While separated into two exhibitions, the artistic practices wholly depict or deconstruct figurative and non-representational forms of art, informed by the artists’ creative expressions, gestural spontaneity, material, and personal philosophies. 

On display at the Gallery XXVII, the “Possibilities of Luminance,” is anchored on the concept of brightness or luminance as an artistic expression that ties across visual characteristics and affinities found in the artworks from the collection. The term tanglaw or light connotes the visual perception and traversal of lightness and darkness, presenting an understanding and control of light expressed through the intensity of its light source. 

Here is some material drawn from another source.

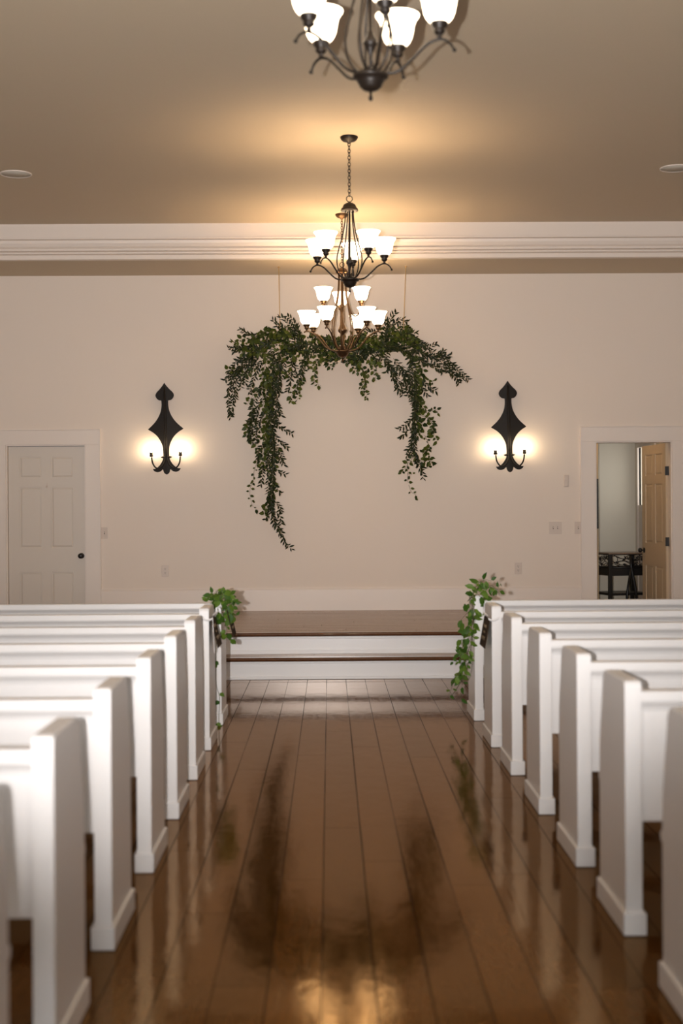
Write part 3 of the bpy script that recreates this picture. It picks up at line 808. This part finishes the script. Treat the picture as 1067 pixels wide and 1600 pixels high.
R((412, 600), (400, 620), (393, 640), (391, 660)); Sm((410, 605), (396, 618), (386, 632)); R((408, 625), (396, 650), (389, 680), (398, 692)); R((414, 640), (402, 665), (398, 690)); R((404, 640), (394, 668), (388, 690))
Sm((412, 660), (400, 680), (404, 710), (410, 735)); Sm((396, 655), (387, 660), (383, 663)); Sm((400, 640), (390, 658), (386, 672), (389, 684))
Sm((404, 700), (402, 722), (398, 735), (395, 748), (390, 768), (393, 780), (396, 791), (403, 797))
Sm((418, 730), (408, 740), (402, 735)); Sm((408, 790), (413, 800), (418, 812)); R((418, 690), (408, 700), (403, 716)); R((420, 720), (412, 730), (410, 742), (406, 760))
# small hangers left of centre
R((440, 560), (436, 580), (434, 600), (437, 616)); R((446, 560), (440, 585), (436, 606)); R((460, 555), (455, 580), (452, 598), (449, 612))
R((470, 560), (470, 580), (466, 592), (470, 604)); Sm((455, 560), (450, 578), (444, 588)); Sm((475, 560), (476, 580), (472, 592), (479, 597)); Sm((468, 590), (462, 605), (456, 618), (454, 627)); Sm((462, 604), (466, 613), (464, 624))
R((480, 560), (474, 572), (470, 586)); Sm((497, 566), (492, 580), (491, 592), (496, 599), (501, 602)); Sm((486, 556), (480, 568), (484, 576)); R((452, 560), (462, 576), (456, 590))
Sm((510, 560), (514, 570), (520, 573)); Sm((520, 560), (526, 568)); R((505, 560), (512, 568)); Sm((545, 560), (540, 566))
# centre right hanger
Sm((556, 558), (560, 572), (569, 582), (578, 583)); Sm((574, 562), (582, 570), (586, 582), (587, 596)); Sm((560, 560), (568, 578), (571, 592), (564, 604), (571, 614), (573, 623)); Sm((572, 590), (566, 600), (569, 612)); Sm((564, 560), (555, 568), (552, 575), (559, 580)); R((556, 556), (551, 563), (547, 568))
R((585, 556), (590, 564), (592, 570))
# right top
R((602, 540), (606, 514), (613, 496), (618, 489)); R((598, 545), (602, 512), (600, 500)); R((606, 530), (616, 506), (626, 499), (636, 503)); R((610, 520), (606, 504), (602, 500))
R((612, 530), (622, 512), (630, 504)); Sm((612, 530), (625, 516), (638, 510), (645, 515)); Sm((620, 530), (634, 520), (645, 524), (648, 534)); Sm((618, 520), (630, 512), (636, 524))
# right arm
R((640, 540), (660, 538), (676, 549), (692, 558), (703, 555)); R((645, 545), (668, 556), (688, 562), (705, 575), (716, 590), (722, 592)); R((650, 548), (675, 560), (693, 576), (708, 584), (718, 598))
R((655, 545), (668, 542), (680, 538), (685, 538)); R((660, 552), (682, 556), (692, 548)); R((690, 562), (706, 572), (720, 580), (731, 595)); R((650, 560), (668, 568), (684, 576), (692, 582)); R((690, 568), (702, 580), (716, 592)); R((680, 552), (690, 554), (700, 564), (712, 574)); R((640, 545), (655, 560), (672, 572))
# right inner sprays
R((590, 552), (604, 568), (612, 582), (614, 594)); R((602, 553), (612, 575), (622, 594), (632, 612)); R((615, 560), (626, 580), (636, 600), (640, 618)); R((606, 565), (616, 585), (620, 604), (630, 618)); R((622, 566), (634, 590), (645, 612), (644, 632))
R((600, 556), (606, 572), (603, 582)); R((628, 570), (634, 592), (622, 606), (620, 608)); R((636, 575), (642, 600), (640, 622))
# right drape
Sm((640, 550), (648, 575), (653, 600), (656, 625), (654, 645)); Sm((648, 552), (656, 580), (650, 610), (654, 635)); Sm((655, 555), (660, 580), (655, 600), (650, 622)); R((636, 550), (648, 590), (650, 630), (648, 670), (648, 700), (650, 720), (658, 736), (662, 748))
R((640, 560), (644, 600), (650, 640), (646, 676), (640, 700), (645, 712)); Sm((650, 600), (655, 630), (652, 650), (656, 668), (650, 684)); Sm((644, 640), (652, 656), (660, 662), (656, 680)); R((652, 620), (646, 650), (648, 680), (644, 700))
Sm((658, 585), (668, 594), (678, 597)); R((658, 595), (670, 604), (680, 611)); R((656, 600), (664, 612), (668, 620)); Sm((656, 628), (668, 641), (680, 638), (684, 645)); Sm((662, 648), (674, 660), (676, 674), (684, 690)); Sm((658, 650), (672, 656), (677, 668), (671, 676))
Sm((664, 680), (669, 696), (665, 706), (672, 716), (677, 728)); Sm((664, 705), (659, 708), (671, 700)); R((648, 648), (640, 656), (632, 664), (623, 672)); R((647, 674), (638, 672), (631, 680), (627, 684)); R((648, 692), (640, 700), (636, 706)); R((646, 702), (640, 710), (636, 712))
R((648, 706), (654, 722), (660, 732)); Sm((650, 712), (660, 722), (671, 720), (675, 726)); Sm((648, 715), (640, 720), (634, 730), (627, 738)); Sm((636, 724), (637, 740), (643, 741)); Sm((637, 740), (636, 752), (640, 754)); Sm((638, 758), (643, 768), (648, 774), (648, 778))
gi = 0
for lst, kind, L, W, st in ((RUS, 'ruscus', .050, .0195, .0150), (SMI, 'smilax', .050, .036, .0165)):
    for st_pts in lst:
        gi += 1
        r = random.Random(100+gi)
        base = r.uniform(-.07, .05)
        pts = []
        for i, (x, y) in enumerate(st_pts):
            pts.append(gp(x + r.uniform(-1.2, 1.2), y + r.uniform(-1.2, 1.2), base*(1-.4*i/len(st_pts)) + r.uniform(-.015, .015)))
        tail = kind == 'smilax' and len(st_pts) > 6 or (kind == 'smilax' and min(y for x, y in st_pts) > 720)
        beam = len(st_pts) == 3 and all(505 < y < 575 for x, y in st_pts)
        vine(pts, kind, gi, st*(1.9 if tail else .78 if beam else 1), L*(.8 if tail else 1), W*(.8 if tail else 1)).build(kind+'_sprig', [M['stem'], M[kind]], gar, recalc=False)

# pew-end greenery
def bunch(name, label, cat, origin, strokes, L, W, step, seed, mats):
    t = thing(name, label, cat, origin)
    for i, (Y, pts) in enumerate(strokes):
        p3 = [P(x, y, Y + (0 if len(q) == 0 else q[0])) - origin for x, y, *q in pts]
        st = step*(4.2 if Y < 0 else 1)
        vine(p3, 'smilax', seed+i, step if len(pts) < 7 else step*1.1, L, W, .0018, jitter=.45).build('vine', mats, t, recalc=False)
    return t
yy = 9.12
o = P(344, 955, yy)
LB = []
for pts in (((342, 945), (334, 930), (326, 932), (321, 938)), ((342, 945), (346, 925), (349, 918)), ((344, 940), (356, 928), (365, 935), (368, 944)), ((340, 940), (338, 926), (346, 922)),
            ((345, 945), (355, 945), (362, 952), (365, 962)), ((344, 948), (350, 962), (360, 965), (372, 962)), ((348, 955), (352, 975), (356, 992), (361, 1000)),
            ((338, 948), (332, 938), (328, 946)), ((350, 940), (358, 932), (366, 938)), ((344, 932), (352, 928), (358, 930), (364, 950)), ((341, 952), (340, 960), (338, 968)), ((350, 950), (356, 960), (350, 970)), ((346, 938), (340, 932), (332, 936)),
            ((345, 945), (351, 936), (360, 940), (362, 948)), ((340, 950), (342, 962), (349, 968)), ((342, 940), (337, 928), (330, 930), (327, 938)), ((344, 935), (350, 924), (358, 926), (364, 934)), ((346, 938), (354, 934), (362, 944), (360, 956)), ((343, 942), (336, 938), (331, 944)), ((346, 950), (354, 950), (358, 958), (354, 966)), ((344, 930), (340, 922), (335, 926))):
    LB.append((yy-.03, pts))
tl = bunch('leaf_bunch', 'bright green leafy bunch tied on the end of the front left pew', 'greenery', o, LB, .052, .036, .020, 900, [M['stem'], M['pewleaf']])
# long bare runner with a few leaves
b = MB(); b.mi = 0
run = spline([P(x, y, yy-.05)-o for x, y in ((341, 985), (337, 1015), (337, 1040), (338, 1070), (343, 1090), (342, 1120), (344, 1150), (345, 1156))], 5)
b.tube(run, .0016, 5); b.mi = 1
r = random.Random(5)
for x, y, L, dx in ((337, 1034, .035, .6), (345, 1083, .04, .6), (341, 1096, .045, -.9), (343, 1130, .045, -.7), (343, 1134, .035, .7), (344, 1152, .035, .3), (337, 1040, .02, .5)):
    leaf(b, P(x-dx*3, y, yy-.05)-o, Vector((dx, -.3, -.35)), Vector((.1, -1, .4)), L, .032, .1)
b.build('trailing_runner', [M['stem'], M['pewleaf']], tl, recalc=False)

yy2 = 9.22
o = P(738, 960, yy2)
RB = []
for pts in (((730, 940), (742, 925), (750, 912), (758, 906), (768, 908)), ((736, 934), (744, 916), (752, 908), (742, 914)), ((742, 925), (758, 918), (768, 915), (776, 921), (782, 912)), ((752, 918), (764, 918), (776, 920), (780, 928)),
            ((732, 938), (742, 930), (752, 930), (758, 938)), ((734, 930), (734, 942), (740, 948), (742, 958)), ((744, 925), (752, 935), (758, 945)),
            ((742, 945), (738, 955), (739, 965), (738, 974)), ((738, 950), (732, 956), (724, 964), (718, 972)), ((742, 955), (744, 965), (741, 975)),
            ((740, 970), (734, 985), (728, 995), (720, 1000)), ((738, 975), (730, 984), (732, 995)), ((737, 985), (735, 1000), (724, 1002), (716, 1012)), ((736, 990), (738, 1002), (732, 1012)),
            ((728, 1000), (722, 1015), (718, 1030), (720, 1040)), ((734, 1010), (730, 1022), (728, 1036), (727, 1046)), ((736, 1015), (732, 1030), (722, 1036), (712, 1033), (704, 1032)),
            ((728, 1030), (724, 1045), (718, 1052), (708, 1058)), ((724, 1040), (718, 1055), (722, 1066)), ((718, 1050), (708, 1062), (706, 1074), (700, 1088)), ((722, 1060), (722, 1072)), ((740, 968), (736, 978), (738, 990)), ((722, 1085), (719, 1090)),
            ((730, 1000), (720, 1008), (718, 1018)), ((733, 1018), (722, 1022), (717, 1030))):
    dx = -.02
    RB.append((yy2-.03, pts))
tr = bunch('leaf_bunch', 'bright green vine draped over the end of the front right pew', 'greenery', o, RB, .058, .036, .024, 950, [M['stem'], M['pewleaf']])
b = MB(); b.tube(spline([P(x, y, yy2-.02)-o for x, y in ((746, 922), (738, 945), (740, 970), (737, 1000), (733, 1030), (726, 1055), (712, 1078), (702, 1092))], 5), .0022, 5)
b.build('main_stem', M['stem'], tr)
b = MB(); b.tube(spline([P(x, y, yy2-.03)-o for x, y in ((738, 1030), (736, 1050), (731, 1062), (725, 1040))], 5), .0014, 5); b.build('tendril', M['stem'], tr)

# ------------------------------------------------------------------ brown cards on pew ends
def card(label, x, y, z, side, lean, yawd=0, w=.275, h=.175):
    """hangs on the aisle side of a pew end; plane normal points to the aisle"""
    t = thing('reserved_card', label, 'sign', (x, y, z), 'dark cards hanging on pew ends')
    s = side   # +1: normal towards +X (left pews)
    th = .004
    b = MB(); b.box(0, th*s, 0, w, -h, 0, .001); c = b.build('card', M['card'], t)
    # pale lettering in three short lines
    b = MB(); r = random.Random(3)
    for j, (a, e, hh) in enumerate(((.27, .73, .020), (.40, .62, .010), (.22, .80, .022))):
        zz = -h*(.30+.2*j)
        n = 9; st = (e-a)*w/n
        pts = []
        for i in range(n*4+1):
            u = i/4
            yv = a*w + st*u + .004*math.sin(u*2*PI)
            pts.append(((th+.0006)*s, yv, zz + hh*.5*math.cos(u*2*PI)*(1 if r.random() > .12 else 1.5)))
        b.tube(pts, .0009, 4)
    b.build('lettering', M['ink'], c)
    rot = Matrix.Rotation(-s*math.radians(lean), 4, 'Y')
    t.rotation_euler = (0, -s*math.radians(lean), 0)
    return t
def ribbon(label, x, y, side, z0, drop, bow=True):
    """white satin band round a pew end with two tails hanging at the near edge"""
    t = thing('ribbon', label, 'ribbon', (x, y, 0), 'white satin ribbons on pew ends')
    s = side
    b = MB(); T = .054
    def strip(pts, wv):
        pts = [Vector(p) for p in spline(pts, 5)]
        A = [b.bm.verts.new(p+wv) for p in pts]; B = [b.bm.verts.new(p-wv) for p in pts]
        off = Vector((0, -.0012, 0))
        A2 = [b.bm.verts.new(p+wv+off) for p in pts]; B2 = [b.bm.verts.new(p-wv+off) for p in pts]
        for i in range(len(pts)-1):
            b._f((A[i], A[i+1], B[i+1], B[i]), True); b._f((A2[i], B2[i], B2[i+1], A2[i+1]), True)
            b._f((A[i], A2[i], A2[i+1], A[i+1]), True); b._f((B[i], B[i+1], B2[i+1], B2[i]), True)
    a = s*.012
    strip([(a+s*.02, .10, z0-.004), (a, .04, z0-.02), (a-s*.002, -.006, z0-.035), (a-s*.03, -.008, z0-.045), (a-s*.064, -.006, z0-.030)], Vector((0, .0, .006)))
    b.build('band', M['ribbon'], t)
    if drop:
        b = MB()
        strip([(a, .012, z0-.03), (a+s*.004, .0, z0-.03-drop*.4), (a+s*.010, .004, z0-.03-drop)], Vector((.001, .016, 0)))
        b.build('ribbon_tail', M['ribbon'], t)
    return t
card('brown card on the second left pew from the platform', LX[6]-.0058, LZ[6]+.02, .752, 1, 15)
card('brown card under the leafy bunch on the front left pew', LX[7]+.030, LZ[7]-.06, .738, 1, 13)
card('brown card on the second right pew from the platform', RX[5]+.0058, RZ[5]+.05, .735, -1, 10)
ribbon('white ribbon with tails on the second left pew from the platform', LX[6], LZ[6], 1, .79, .2)
ribbon('white ribbon on the second right pew from the platform', RX[5], RZ[5], -1, .775, 0)
ribbon('white ribbon on the front left pew', LX[7], LZ[7], 1, .80, .16)

# ------------------------------------------------------------------ lights
def light(name, kind, loc, energy, col, **kw):
    l = bpy.data.lights.new(name, kind); l.energy = energy; l.color = col
    for k, v in kw.items(): setattr(l, k, v)
    o = bpy.data.objects.new(name, l); COL.objects.link(o); o.location = loc
    return o
# the camera's own flash, tilted up a little
fl = light('camera_flash', 'SPOT', (-.15, -.02, HC+.01), 1850, (1, .975, .97), shadow_soft_size=.02, spot_size=math.radians(66), spot_blend=1.0)
fl.rotation_euler = (math.radians(90+15), 0, 0)
wd = bpy.data.worlds.new('world'); SC.world = wd; wd.use_nodes = True
wd.node_tree.nodes['Background'].inputs[0].default_value = (.5, .6, .7, 1); wd.node_tree.nodes['Background'].inputs[1].default_value = .3

SC.view_settings.view_transform = 'Standard'; SC.view_settings.look = 'None'
SC.view_settings.exposure = .52; SC.view_settings.gamma = 1; SC.view_settings.use_curve_mapping = False
SC.cycles.use_denoising = True
SC.cycles.max_bounces = 8; SC.cycles.diffuse_bounces = 4
SC.cycles.sample_clamp_indirect = 6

This section seeks to explore the passages and evocations of lightness and darkness present in these artworks, which are confined within the dense colors from black to white, or the excess or emptiness of its value. It also brings together meditations of forms and new media, such as shape, material, textures, and translucency that is evocative of its time.  

On the other hand, “Man and Nature,” contemplates visual expressions surrounding human and environment, explored through the works of select National Artists for the Visual Arts. The featured artworks include modernist and abstract art practices within the Philippine contemporary art scene between the ’70s and ’80s, and eschew pastoral and genre paintings of landscapes and scenes in everyday life, navigating their practices around portrayals of human anxiety, materiality, and our shared relationship with objects and surroundings. 

Displayed in the two galleries are works by National Artist Napoleon AbuevaNational Artist Federico Aguilar Alcuaz, National Artist Ang Kiukok, National Artist Benedicto “BenCab” Cabrera, National Artist Jose Joya, National Artist Cesar Legaspi, National Artist Arturo Luz, National Artist Vicente Manansala, National Artist Guillermo Tolentino, Lee Aguinaldo, Raymundo Albano, Augusto “Gus” Albor, Constancio Bernardo, Roberto Chabet, Mariano “Nonong” Del Rosario, Lao Lianben, Ileana Lee, Alfredo Liongoren, Ben Maramag, Flora Mauleon, Romulo Olazo, Rodolfo Samonte, Dani Sibayan, Gerardo “Gerry” Tan, Phyllis Zaballero, and Fernando Zobel.

The exhibit is on view until November 2024. The entrance to the exhibition is free to the public. The National Museum is open from 9 am to 6 pm, Tuesday to Sunday. The National Museum of Fine Arts is located along Padre Burgos Avenue, Rizal Park, Ermita in Manila City, Philippines.